5A_77/2022: Berücksichtigung der Hilflosenentschädigung im Kindesunterhalt (amtl. Publ.)

Im zur amtlichen Pub­lika­tion vorge­se­henen Urteil 5A_77/2022 vom 15. März 2023 stellt das Bun­des­gericht klar, dass die für ein Kind aus­bezahlte Hil­flose­nentschädi­gung bei der Berech­nung des Kindesun­ter­halts auch nach rev­i­diertem Kindesun­ter­halt­srecht nicht zu berück­sichti­gen ist. Ins­beson­dere ist sie nicht von einem allfäl­li­gen Betreu­ung­sun­ter­halt in Abzug zu bringen.

Zusam­men­fas­sung

Im nach­fol­gend besproch­enen Urteil beurteilte das Bun­des­gericht die Frage, ob unter dem rev­i­dierten Kindesun­ter­halt­srecht an der bish­eri­gen Recht­sprechung fest­ge­hal­ten wer­den kann, wonach die für ein Kind aus­bezahlte Hil­flose­nentschädi­gung nicht in die Berech­nung des Kindesun­ter­halts einzubeziehen ist. Der Beschw­erde­führer argu­men­tierte, die für das gemein­same Kind aus­bezahlte Hil­flose­nentschädi­gung sei unter dem rev­i­dierten Kindesun­ter­halt­srecht vom Betreu­ung­sun­ter­halt abzuziehen.

Das Bun­des­gericht befasste sich zuerst mit dem geset­zlichen Zweck der Hil­flose­nentschädi­gung. Es erwog, die Hil­flose­nentschädi­gung bezwecke, die durch eine Behin­derung verur­sacht­en zusät­zlichen Kosten für die Hil­fe oder Überwachung bei alltäglichen Lebensver­rich­tun­gen zu entschädi­gen. Sie habe insofern Schaden­er­satzcharak­ter und sei kein Ersatzeinkom­men. Die Höhe der Entschädi­gung werde ungeachtet der tat­säch­lich ent­stande­nen Kosten auf­grund ein­er abstrak­ten Bedarfs­berech­nung abhängig vom Schw­ere­grad der Hil­flosigkeit berech­net. Die behin­derungs­be­d­ingten Aus­la­gen wür­den somit pauschal abge­golten (E. 3.3.1).

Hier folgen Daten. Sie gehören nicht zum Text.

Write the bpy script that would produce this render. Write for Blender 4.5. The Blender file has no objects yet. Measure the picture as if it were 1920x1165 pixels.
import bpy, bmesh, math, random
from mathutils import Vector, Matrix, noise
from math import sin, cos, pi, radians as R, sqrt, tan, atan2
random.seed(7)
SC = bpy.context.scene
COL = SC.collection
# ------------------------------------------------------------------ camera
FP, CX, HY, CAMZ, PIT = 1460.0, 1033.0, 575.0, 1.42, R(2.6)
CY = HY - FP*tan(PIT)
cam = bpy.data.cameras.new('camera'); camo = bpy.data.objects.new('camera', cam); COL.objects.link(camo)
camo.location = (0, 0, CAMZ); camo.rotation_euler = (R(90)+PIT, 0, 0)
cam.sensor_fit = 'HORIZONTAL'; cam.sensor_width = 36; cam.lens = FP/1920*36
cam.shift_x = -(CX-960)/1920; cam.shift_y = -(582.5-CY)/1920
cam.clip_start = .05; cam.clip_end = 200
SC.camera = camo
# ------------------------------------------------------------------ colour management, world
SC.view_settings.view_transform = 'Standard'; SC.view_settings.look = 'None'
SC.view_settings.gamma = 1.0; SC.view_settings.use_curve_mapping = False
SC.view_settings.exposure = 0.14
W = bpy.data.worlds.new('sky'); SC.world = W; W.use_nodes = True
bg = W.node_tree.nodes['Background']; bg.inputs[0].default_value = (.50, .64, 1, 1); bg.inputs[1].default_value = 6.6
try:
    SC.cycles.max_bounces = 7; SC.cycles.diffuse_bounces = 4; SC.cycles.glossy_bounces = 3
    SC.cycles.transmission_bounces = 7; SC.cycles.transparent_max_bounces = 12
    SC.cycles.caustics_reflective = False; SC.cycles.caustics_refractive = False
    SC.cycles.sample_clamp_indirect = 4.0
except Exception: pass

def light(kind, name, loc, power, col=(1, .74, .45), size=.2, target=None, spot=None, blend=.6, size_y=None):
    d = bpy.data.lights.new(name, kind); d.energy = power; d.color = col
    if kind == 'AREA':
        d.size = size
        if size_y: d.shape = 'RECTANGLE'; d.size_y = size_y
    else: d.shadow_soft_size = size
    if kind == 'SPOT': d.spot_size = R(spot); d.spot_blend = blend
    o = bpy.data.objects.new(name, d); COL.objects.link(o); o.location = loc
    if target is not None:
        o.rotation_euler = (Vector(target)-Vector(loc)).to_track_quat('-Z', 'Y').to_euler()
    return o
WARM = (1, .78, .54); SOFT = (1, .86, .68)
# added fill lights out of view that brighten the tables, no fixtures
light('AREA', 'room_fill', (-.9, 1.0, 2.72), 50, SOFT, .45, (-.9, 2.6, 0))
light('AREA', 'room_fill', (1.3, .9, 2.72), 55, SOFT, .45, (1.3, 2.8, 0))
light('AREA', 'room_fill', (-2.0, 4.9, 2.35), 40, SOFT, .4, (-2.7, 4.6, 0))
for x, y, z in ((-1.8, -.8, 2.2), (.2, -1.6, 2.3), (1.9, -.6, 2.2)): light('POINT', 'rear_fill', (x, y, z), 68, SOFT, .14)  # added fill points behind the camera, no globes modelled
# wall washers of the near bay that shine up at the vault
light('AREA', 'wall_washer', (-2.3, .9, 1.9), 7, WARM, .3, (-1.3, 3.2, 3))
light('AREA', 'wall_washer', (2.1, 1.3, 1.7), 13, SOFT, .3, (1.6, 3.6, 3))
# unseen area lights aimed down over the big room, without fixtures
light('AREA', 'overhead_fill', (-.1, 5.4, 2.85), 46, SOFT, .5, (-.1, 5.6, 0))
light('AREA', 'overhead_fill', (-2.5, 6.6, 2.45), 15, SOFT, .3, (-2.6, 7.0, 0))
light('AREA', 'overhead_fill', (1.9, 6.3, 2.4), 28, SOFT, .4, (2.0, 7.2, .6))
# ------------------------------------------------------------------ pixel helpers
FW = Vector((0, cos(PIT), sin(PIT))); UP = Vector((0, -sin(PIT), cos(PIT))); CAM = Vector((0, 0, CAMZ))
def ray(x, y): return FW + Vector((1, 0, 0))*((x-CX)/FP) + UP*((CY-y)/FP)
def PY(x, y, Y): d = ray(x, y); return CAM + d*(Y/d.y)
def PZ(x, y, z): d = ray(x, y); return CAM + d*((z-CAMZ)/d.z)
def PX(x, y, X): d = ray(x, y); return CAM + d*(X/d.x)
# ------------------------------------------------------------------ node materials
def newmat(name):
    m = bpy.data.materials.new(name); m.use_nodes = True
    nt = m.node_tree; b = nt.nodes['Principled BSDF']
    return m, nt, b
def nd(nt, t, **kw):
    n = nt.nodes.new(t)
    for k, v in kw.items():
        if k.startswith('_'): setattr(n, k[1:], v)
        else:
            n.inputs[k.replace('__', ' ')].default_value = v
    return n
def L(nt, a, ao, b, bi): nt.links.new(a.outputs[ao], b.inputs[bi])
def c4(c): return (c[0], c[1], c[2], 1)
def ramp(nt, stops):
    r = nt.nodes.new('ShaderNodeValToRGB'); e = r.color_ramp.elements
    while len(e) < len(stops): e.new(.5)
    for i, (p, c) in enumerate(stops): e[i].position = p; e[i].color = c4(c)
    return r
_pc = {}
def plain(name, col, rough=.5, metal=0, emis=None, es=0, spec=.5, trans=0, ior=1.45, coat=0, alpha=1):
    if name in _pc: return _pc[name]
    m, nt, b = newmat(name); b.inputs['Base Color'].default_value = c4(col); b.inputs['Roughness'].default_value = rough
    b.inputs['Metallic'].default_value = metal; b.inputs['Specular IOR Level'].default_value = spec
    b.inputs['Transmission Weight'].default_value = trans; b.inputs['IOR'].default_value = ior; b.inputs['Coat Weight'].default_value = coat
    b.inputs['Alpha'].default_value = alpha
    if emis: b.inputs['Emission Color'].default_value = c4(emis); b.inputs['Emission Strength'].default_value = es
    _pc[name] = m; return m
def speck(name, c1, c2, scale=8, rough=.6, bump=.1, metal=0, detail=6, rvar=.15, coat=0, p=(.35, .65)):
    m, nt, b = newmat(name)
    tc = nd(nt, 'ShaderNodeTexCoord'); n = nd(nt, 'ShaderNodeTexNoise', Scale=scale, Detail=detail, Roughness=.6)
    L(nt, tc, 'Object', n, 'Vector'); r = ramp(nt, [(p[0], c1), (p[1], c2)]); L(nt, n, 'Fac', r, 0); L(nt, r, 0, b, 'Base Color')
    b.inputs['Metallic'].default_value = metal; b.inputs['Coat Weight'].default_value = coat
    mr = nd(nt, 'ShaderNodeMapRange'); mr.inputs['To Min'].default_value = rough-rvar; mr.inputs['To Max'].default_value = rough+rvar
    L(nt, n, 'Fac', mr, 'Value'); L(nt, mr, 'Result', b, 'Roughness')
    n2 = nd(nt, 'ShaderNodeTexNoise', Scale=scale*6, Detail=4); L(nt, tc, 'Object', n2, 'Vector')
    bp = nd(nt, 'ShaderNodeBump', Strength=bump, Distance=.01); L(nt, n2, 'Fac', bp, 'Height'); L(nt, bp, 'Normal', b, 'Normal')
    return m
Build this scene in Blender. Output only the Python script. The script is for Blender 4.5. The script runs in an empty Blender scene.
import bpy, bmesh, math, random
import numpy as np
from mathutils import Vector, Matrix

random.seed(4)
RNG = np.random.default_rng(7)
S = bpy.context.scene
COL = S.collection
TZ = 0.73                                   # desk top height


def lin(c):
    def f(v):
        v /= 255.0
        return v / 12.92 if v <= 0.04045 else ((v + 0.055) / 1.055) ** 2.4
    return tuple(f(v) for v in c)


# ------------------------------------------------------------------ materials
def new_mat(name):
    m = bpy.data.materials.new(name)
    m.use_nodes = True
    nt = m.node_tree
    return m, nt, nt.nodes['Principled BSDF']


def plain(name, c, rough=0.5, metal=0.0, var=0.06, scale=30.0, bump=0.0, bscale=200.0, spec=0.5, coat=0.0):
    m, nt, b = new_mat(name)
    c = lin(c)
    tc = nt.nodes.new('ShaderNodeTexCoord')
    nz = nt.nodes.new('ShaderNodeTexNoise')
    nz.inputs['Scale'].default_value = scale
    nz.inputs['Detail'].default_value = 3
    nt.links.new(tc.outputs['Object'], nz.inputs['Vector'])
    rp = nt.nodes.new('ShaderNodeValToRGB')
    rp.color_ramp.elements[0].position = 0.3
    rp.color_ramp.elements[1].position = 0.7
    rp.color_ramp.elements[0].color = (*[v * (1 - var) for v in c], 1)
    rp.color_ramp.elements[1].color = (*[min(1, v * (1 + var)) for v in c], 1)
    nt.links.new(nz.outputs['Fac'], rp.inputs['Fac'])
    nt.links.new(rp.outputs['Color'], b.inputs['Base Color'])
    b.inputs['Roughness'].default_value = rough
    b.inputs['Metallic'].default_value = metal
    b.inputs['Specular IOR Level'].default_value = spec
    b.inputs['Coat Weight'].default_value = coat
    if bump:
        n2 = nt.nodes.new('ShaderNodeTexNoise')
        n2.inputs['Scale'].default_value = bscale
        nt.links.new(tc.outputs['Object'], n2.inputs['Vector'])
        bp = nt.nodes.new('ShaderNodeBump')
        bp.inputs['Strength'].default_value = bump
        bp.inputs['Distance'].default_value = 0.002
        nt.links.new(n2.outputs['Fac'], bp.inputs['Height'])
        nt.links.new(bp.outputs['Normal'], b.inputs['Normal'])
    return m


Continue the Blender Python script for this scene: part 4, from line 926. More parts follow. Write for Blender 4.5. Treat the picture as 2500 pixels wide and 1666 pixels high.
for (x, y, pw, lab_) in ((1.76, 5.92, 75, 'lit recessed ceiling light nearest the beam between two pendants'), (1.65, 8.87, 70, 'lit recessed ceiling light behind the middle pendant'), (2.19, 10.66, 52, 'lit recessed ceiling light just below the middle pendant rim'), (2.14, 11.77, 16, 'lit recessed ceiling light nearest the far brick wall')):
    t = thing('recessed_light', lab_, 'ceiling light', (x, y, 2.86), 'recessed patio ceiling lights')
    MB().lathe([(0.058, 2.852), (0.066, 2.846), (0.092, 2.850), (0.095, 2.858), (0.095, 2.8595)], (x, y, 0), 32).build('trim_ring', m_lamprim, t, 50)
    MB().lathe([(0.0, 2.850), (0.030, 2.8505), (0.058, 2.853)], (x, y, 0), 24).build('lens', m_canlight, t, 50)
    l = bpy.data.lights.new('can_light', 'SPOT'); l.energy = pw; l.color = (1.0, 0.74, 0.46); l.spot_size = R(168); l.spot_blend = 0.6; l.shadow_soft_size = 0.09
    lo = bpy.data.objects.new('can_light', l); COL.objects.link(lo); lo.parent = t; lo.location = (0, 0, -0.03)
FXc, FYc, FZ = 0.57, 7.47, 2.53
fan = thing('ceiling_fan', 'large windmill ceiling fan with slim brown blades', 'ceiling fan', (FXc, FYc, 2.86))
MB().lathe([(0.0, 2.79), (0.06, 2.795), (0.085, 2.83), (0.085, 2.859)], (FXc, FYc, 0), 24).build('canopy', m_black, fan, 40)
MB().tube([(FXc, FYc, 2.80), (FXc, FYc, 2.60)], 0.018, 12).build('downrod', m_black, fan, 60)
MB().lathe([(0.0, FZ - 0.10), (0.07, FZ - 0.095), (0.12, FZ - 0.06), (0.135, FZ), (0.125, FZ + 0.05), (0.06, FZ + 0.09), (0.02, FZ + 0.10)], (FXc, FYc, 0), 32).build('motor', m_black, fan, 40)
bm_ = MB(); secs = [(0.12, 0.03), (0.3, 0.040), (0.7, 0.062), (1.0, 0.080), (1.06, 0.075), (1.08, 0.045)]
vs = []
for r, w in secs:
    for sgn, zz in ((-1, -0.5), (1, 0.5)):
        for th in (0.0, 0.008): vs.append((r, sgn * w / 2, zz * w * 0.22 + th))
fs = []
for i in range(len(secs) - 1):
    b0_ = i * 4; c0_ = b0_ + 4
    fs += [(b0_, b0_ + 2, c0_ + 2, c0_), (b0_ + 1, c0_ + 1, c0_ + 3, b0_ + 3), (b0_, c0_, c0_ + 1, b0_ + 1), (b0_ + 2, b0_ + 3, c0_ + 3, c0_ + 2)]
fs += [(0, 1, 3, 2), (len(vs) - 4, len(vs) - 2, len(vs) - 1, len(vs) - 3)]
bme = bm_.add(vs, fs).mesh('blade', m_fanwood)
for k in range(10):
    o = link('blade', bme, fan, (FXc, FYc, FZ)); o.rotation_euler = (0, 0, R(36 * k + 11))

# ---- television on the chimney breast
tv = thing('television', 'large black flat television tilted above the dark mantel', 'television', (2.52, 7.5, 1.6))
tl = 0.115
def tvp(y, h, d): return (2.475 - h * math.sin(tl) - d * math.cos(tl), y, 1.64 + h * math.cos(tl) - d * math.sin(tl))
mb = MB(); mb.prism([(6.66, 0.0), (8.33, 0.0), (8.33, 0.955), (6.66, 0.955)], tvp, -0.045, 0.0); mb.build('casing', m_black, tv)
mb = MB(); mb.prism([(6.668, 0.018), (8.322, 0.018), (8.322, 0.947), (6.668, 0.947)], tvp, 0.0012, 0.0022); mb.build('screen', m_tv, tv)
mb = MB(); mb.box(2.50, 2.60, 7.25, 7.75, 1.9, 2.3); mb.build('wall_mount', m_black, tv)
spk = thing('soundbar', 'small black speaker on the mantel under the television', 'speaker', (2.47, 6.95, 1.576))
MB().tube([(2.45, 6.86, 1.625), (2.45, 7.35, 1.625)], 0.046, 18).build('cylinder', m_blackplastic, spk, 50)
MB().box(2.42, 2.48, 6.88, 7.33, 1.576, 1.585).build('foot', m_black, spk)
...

Danach reka­pit­ulierte das Bun­des­gericht seine bish­erige Recht­sprechung vor Inkraft­treten des rev­i­dierten Kindesun­ter­halt­srechts. Gemäss dieser Recht­sprechung sei die Hil­flose­nentschädi­gung bei der Berech­nung des Kindesun­ter­halts nicht zu berück­sichti­gen gewe­sen. Dies, weil die Hil­flose­nentschädi­gung nicht direkt für den Unter­halts des Kindes bes­timmt sei, son­dern die Hil­fe finanzieren sollte, die das Kind bei alltäglichen Hand­lun­gen benötige. Die Recht­sprechung habe zudem betont, die Hil­flose­nentschädi­gung ste­he der hil­flosen Per­son selb­st zu, so dass die Entschädi­gung auch nicht zum Einkom­men des obhuts- bzw. sorge­berechtigten Eltern­teils hinzugerech­net wer­den durfte (E. 3.3.2).

Mit Inkraft­treten des rev­i­dierten Kindesun­ter­halt­srechts sei neben dem Nat­ur­al- und dem Gel­dun­ter­halt neu der Betreu­ung­sun­ter­halt einge­führt wor­den. Der Betreu­ung­sun­ter­halt wolle sich­er­stellen, dass der betreuende Eltern­teil seinen eige­nen Leben­sun­ter­halt trotz Betreu­ungsar­beit deck­en könne. Die Betreu­ung des Kindes begründe nur dann Anspruch auf Betreu­ung­sun­ter­halt, wenn sie während ein­er Zeit geleis­tet wer­den, in welch­er der Eltern­teil anson­sten ein­er bezahlten Erwerb­stätigkeit nachge­hen würde. Der Betreu­ung­sun­ter­halt soll somit den Ver­lust oder die Min­derung der Erwerb­s­fähigkeit des Eltern­teils aus­gle­ichen, der das Kind betreue (E. 3.3.3).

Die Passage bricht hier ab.